The Council of Mortgage Lenders, the National Housing Federation and the Housing Corporation have all hurriedly sought assurances from the DTI that housing associations will be exempt from the complex insolvency rules in the controversial Enterprise Bill.
The organisations hope to wring a concession from the DTI before the end of this week, when the deadline for amendments to the bill passes.
Clive Barnett, head of housing finance at the Royal Bank of Scotland, said: "We will be very reluctant to lend money to the sector if the legislation goes ahead."
The problem centres on an amendment to include industrial and provident societies – a category that includes most registered social landlords – in the insolvency section of the bill.
It would mean protection from creditors, which is currently enjoyed by most companies, would be extended to industrial and provident businesses.
Crucially, it would deny lenders their present powers to appoint their own administrative receivers in the event of a housing association failing.
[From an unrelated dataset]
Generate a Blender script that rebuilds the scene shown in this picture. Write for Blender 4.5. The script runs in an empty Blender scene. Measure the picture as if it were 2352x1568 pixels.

Barnett said: "To create another layer of bureaucracy will lead to us reviewing our position in the market.
"We have lent to the sector on the basis that we could handle most foreseen problems, but this legislation would lead us into the situation where this could no longer happen."
A source inside the negotiations said that the National Housing Federation was also concerned there would be a scramble by lenders to secure their loans.
It is understood this would be done by invoking "floating charges", which cover all the assets of an RSL, allowing lenders greater security on their investments.
"It would be real hassle for all concerned," said the insider.
Liz Potter, policy director at the NHF, said: "This [situation] is an unintended effect which will cause some difficulties for our members. We are in touch with the government departments concerned to ensure that the bill is amended."
The Housing Corporation is understood to be pursuing a similar course.